▶ _Request_
Keep only the lines from the top of the listing through the one with "vs.exposure = 0.0", and reproduce them unaltered.

▶ _Data_
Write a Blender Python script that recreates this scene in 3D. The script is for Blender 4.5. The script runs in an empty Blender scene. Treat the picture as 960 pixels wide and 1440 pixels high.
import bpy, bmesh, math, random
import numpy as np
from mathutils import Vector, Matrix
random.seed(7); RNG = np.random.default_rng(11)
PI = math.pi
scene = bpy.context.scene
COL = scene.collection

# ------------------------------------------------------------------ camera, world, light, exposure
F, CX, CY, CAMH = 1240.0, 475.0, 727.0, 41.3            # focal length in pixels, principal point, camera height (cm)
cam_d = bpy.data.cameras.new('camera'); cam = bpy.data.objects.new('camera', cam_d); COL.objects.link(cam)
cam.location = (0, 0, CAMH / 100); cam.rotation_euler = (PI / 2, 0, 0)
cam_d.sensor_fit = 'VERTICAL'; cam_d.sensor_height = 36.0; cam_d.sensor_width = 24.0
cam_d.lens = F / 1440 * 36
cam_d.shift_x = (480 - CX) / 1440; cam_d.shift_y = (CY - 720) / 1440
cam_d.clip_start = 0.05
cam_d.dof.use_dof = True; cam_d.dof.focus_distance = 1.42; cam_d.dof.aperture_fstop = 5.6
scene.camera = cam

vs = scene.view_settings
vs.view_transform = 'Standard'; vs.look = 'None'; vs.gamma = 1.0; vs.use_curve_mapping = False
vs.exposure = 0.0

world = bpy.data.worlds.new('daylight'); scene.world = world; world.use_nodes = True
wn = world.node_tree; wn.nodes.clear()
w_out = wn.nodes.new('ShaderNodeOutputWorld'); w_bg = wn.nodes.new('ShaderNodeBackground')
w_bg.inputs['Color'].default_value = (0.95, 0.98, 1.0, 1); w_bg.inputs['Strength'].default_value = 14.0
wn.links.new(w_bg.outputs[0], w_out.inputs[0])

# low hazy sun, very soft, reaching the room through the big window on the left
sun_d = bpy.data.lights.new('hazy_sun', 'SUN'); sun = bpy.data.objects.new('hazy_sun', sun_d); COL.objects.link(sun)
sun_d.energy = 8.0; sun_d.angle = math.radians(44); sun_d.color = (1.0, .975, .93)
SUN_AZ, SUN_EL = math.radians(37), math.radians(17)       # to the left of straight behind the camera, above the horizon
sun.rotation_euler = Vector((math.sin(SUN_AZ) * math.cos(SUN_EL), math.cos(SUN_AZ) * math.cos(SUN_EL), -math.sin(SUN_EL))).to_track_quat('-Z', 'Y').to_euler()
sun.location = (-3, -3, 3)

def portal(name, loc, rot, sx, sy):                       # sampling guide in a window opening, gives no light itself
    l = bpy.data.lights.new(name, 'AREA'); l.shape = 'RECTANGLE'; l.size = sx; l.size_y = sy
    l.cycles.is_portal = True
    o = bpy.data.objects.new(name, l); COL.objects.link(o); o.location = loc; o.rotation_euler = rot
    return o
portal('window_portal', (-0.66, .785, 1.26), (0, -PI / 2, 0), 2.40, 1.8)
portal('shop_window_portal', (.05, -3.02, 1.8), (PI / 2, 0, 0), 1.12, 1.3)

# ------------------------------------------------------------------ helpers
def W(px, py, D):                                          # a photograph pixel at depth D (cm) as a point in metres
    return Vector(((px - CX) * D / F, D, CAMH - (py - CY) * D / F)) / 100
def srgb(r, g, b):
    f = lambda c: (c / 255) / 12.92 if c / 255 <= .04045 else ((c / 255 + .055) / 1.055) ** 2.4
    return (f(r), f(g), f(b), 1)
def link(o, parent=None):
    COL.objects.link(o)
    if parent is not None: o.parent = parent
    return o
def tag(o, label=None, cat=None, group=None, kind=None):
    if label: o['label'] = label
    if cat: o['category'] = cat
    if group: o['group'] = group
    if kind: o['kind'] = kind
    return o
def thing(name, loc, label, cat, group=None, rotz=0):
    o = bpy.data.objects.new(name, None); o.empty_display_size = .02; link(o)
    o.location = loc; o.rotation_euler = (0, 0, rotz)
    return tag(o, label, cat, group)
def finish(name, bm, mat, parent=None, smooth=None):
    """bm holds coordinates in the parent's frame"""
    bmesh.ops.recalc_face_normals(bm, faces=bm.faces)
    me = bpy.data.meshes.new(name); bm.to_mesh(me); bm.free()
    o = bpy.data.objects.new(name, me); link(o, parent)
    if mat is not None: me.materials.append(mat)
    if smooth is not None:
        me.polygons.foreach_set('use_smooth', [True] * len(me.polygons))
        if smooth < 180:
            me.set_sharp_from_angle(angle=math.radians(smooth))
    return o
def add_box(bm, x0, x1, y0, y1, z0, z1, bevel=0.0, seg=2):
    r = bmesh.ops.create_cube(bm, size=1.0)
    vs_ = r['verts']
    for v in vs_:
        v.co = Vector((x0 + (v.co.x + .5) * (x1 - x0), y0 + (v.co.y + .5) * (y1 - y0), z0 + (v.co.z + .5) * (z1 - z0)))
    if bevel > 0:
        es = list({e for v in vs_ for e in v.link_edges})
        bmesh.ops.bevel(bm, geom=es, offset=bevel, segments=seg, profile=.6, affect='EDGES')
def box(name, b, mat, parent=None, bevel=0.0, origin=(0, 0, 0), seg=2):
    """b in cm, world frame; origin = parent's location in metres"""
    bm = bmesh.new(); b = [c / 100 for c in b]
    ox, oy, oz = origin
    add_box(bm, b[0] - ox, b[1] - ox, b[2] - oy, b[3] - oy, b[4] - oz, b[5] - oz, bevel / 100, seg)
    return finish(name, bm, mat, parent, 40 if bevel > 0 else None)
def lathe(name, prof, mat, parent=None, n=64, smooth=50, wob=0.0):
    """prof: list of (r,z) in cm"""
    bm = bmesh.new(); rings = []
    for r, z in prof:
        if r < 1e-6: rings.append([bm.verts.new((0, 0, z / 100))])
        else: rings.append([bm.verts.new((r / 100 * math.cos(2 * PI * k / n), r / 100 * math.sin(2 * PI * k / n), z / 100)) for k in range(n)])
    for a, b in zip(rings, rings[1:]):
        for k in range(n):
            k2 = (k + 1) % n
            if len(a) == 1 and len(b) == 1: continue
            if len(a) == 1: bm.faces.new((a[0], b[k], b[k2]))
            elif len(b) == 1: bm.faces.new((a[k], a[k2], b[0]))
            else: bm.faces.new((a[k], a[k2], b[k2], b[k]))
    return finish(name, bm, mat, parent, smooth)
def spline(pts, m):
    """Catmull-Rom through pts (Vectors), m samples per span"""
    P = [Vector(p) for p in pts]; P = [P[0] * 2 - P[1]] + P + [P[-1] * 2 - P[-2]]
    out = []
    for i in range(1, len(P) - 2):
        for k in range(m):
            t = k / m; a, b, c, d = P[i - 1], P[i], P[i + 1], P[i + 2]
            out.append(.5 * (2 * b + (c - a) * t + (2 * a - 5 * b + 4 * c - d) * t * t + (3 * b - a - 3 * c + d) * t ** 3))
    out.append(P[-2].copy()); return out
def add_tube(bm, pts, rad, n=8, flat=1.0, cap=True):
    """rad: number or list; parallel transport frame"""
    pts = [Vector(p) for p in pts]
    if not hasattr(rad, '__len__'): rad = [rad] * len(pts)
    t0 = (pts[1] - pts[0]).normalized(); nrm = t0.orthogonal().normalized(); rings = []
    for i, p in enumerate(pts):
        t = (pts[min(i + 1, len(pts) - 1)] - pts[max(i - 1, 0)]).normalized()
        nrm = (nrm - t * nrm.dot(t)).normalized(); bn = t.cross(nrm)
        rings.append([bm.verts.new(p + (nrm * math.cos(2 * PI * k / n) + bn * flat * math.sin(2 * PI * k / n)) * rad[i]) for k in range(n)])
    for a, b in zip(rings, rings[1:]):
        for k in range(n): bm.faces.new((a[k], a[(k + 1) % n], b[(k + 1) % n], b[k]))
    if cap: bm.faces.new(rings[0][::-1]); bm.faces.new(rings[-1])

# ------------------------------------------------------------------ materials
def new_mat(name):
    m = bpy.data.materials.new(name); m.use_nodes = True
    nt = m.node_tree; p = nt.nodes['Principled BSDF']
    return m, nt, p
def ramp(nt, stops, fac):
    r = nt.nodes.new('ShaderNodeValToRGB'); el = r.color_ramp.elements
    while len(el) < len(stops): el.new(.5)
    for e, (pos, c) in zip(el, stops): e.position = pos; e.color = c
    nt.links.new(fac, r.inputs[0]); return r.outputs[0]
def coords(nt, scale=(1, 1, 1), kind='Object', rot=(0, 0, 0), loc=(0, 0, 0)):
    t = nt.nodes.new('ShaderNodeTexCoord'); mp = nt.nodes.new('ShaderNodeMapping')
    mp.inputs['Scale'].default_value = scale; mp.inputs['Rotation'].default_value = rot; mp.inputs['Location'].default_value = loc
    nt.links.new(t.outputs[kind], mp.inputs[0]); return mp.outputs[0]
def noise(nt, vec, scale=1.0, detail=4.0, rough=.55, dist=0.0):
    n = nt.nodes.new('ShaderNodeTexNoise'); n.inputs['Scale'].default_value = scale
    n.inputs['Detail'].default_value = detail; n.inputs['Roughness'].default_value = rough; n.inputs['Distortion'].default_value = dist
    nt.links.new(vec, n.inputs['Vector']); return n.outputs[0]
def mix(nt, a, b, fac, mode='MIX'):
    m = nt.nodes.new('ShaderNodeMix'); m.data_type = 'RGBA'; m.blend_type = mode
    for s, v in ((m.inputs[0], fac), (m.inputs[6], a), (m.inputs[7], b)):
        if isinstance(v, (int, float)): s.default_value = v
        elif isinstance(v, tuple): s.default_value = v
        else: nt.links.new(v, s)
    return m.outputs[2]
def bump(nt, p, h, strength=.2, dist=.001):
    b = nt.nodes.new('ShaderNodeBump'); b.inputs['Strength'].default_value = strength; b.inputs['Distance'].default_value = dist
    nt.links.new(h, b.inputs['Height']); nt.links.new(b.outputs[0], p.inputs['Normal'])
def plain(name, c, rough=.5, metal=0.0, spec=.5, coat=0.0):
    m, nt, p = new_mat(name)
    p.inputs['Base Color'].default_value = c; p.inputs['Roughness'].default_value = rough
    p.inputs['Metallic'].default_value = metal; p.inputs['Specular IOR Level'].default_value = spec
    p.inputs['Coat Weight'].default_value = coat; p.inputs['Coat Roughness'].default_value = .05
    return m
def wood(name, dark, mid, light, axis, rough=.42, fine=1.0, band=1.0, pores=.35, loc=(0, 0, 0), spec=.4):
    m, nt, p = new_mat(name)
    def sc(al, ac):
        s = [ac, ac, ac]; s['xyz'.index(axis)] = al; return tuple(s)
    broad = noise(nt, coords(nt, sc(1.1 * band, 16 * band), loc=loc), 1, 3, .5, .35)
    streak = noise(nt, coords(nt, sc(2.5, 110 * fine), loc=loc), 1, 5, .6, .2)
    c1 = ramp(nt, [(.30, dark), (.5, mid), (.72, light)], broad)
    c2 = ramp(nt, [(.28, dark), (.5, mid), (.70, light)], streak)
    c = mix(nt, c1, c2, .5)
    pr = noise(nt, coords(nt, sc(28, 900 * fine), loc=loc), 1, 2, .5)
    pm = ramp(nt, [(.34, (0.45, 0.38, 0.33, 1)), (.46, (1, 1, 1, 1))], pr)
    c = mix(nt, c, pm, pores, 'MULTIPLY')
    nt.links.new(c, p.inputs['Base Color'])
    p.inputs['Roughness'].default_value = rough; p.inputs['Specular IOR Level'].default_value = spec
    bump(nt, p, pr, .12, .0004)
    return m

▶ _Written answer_
Write a Blender Python script that recreates this scene in 3D. The script is for Blender 4.5. The script runs in an empty Blender scene. Treat the picture as 960 pixels wide and 1440 pixels high.
import bpy, bmesh, math, random
import numpy as np
from mathutils import Vector, Matrix
random.seed(7); RNG = np.random.default_rng(11)
PI = math.pi
scene = bpy.context.scene
COL = scene.collection

# ------------------------------------------------------------------ camera, world, light, exposure
F, CX, CY, CAMH = 1240.0, 475.0, 727.0, 41.3            # focal length in pixels, principal point, camera height (cm)
cam_d = bpy.data.cameras.new('camera'); cam = bpy.data.objects.new('camera', cam_d); COL.objects.link(cam)
cam.location = (0, 0, CAMH / 100); cam.rotation_euler = (PI / 2, 0, 0)
cam_d.sensor_fit = 'VERTICAL'; cam_d.sensor_height = 36.0; cam_d.sensor_width = 24.0
cam_d.lens = F / 1440 * 36
cam_d.shift_x = (480 - CX) / 1440; cam_d.shift_y = (CY - 720) / 1440
cam_d.clip_start = 0.05
cam_d.dof.use_dof = True; cam_d.dof.focus_distance = 1.42; cam_d.dof.aperture_fstop = 5.6
scene.camera = cam

vs = scene.view_settings
vs.view_transform = 'Standard'; vs.look = 'None'; vs.gamma = 1.0; vs.use_curve_mapping = False
vs.exposure = 0.0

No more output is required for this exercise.